Однажды из-за этого моя жена пережила сильнейший стресс. Наводя порядок среди вещей, она собрала мои старые экспедиционные рубашки, аккуратно их сложила и отнесла к мусорному ящику. Спустя полчаса вспомнила, что в кармане одной из них я хранил золотую пряжку из скифского погребения. В панике бросилась на улицу, но рубашек у мусорного контейнера уже не было. Она тут же позвонила мне на работу с вопросом: где золото? Услышав, что я переложил пряжку в книжный шкаф, чуть не лишилась чувств от облегчения. В этом она мне призналась спустя лишь несколько лет. Но если бы тогда уникальное изделие пропало, кто бы поверил в правдивость подобной истории?
Конечно, наивно в данном случае говорить о мистике курганного золота, но факт остается фактом: когда на меня стали собирать компромат, именно золото показалось тем средством, с помощью которого проще всего было добиться цели. Самое печальное, что испытание не выдержали мои ученики — сотрудники лаборатории, которых я готовил к научной деятельности. Именно они сообщили, где хранится золото. Но и это не самое страшное. Через некоторое время мне показали написанные ими доносы, содержащие целый набор глупостей, состряпанных под чью-то не очень грамотную диктовку. Вот этого я действительно не ожидал, и иначе как предательством их поступок назвать не могу. В самом начале своей карьеры эти ребята определили свою дальнейшую судьбу. И жизнь подтверждает — далеко не лучшую…
Золотая пряжка, ставшая причиной стресса (фото автора)
Казалось бы, какое отношение имеет эта личная история к нашей теме? Да и зачем о ней рассказывать читателям? Но спустя годы она видится несколько в ином свете. Я неоднократно и длительное время держал дома различные находки, занимаясь их реставрацией и научной обработкой. Но стоило лишь взять на хранение древнее золото, как очень быстро оно принесло не только массу проблем, но и разочарование в близких людях. Все же неслучайно у кладоискателей существует поверье, что нельзя даже с благими намерениями держать у себя найденные ценности — иначе жди неприятностей. В этом у меня была возможность убедиться на собственном опыте!

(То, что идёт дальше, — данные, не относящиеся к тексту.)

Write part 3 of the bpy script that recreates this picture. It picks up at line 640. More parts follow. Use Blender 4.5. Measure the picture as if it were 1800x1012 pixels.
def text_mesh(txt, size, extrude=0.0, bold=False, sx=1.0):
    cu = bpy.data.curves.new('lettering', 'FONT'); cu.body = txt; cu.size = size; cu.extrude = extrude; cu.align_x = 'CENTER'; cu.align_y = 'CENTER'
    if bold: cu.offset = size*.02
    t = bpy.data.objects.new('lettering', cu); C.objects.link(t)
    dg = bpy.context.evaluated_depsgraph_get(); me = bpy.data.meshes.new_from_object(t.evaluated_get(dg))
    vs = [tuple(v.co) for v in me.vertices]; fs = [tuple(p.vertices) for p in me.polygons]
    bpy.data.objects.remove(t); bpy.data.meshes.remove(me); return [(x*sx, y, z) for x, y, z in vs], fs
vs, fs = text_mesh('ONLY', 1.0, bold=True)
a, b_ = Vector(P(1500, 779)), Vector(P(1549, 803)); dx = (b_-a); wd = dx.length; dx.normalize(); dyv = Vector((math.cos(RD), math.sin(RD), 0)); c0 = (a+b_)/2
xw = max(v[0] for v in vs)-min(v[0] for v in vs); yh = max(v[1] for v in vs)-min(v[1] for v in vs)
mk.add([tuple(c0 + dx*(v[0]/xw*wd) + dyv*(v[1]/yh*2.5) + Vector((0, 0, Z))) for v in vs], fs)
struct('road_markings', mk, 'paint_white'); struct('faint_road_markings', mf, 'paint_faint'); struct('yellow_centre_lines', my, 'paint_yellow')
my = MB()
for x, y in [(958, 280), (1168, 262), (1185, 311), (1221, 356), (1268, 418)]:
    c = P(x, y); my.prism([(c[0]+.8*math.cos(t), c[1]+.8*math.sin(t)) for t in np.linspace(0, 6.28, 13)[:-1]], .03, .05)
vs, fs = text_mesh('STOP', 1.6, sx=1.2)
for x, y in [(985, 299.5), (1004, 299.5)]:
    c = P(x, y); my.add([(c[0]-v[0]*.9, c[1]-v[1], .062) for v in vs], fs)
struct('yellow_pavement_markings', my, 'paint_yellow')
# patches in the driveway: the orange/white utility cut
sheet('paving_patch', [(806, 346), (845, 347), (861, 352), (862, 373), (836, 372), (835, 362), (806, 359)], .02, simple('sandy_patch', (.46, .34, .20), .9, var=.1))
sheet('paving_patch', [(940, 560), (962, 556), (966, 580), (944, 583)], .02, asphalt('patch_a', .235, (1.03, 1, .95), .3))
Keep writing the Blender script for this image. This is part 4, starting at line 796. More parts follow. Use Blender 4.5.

В заключение лишь отмечу, что считаю свою научную деятельность достаточно успешной. Мне посчастливилось лично найти клад и несколько уникальных изделий, в том числе из золота и серебра. Но подобными успехами могут похвастать немало из моих коллег. Надо честно признать, что ничего экстраординарного я все же не раскопал. В то же время история науки знает случаи поистине выдающихся открытий и невероятного везения, которые заслуживают отдельного повествования.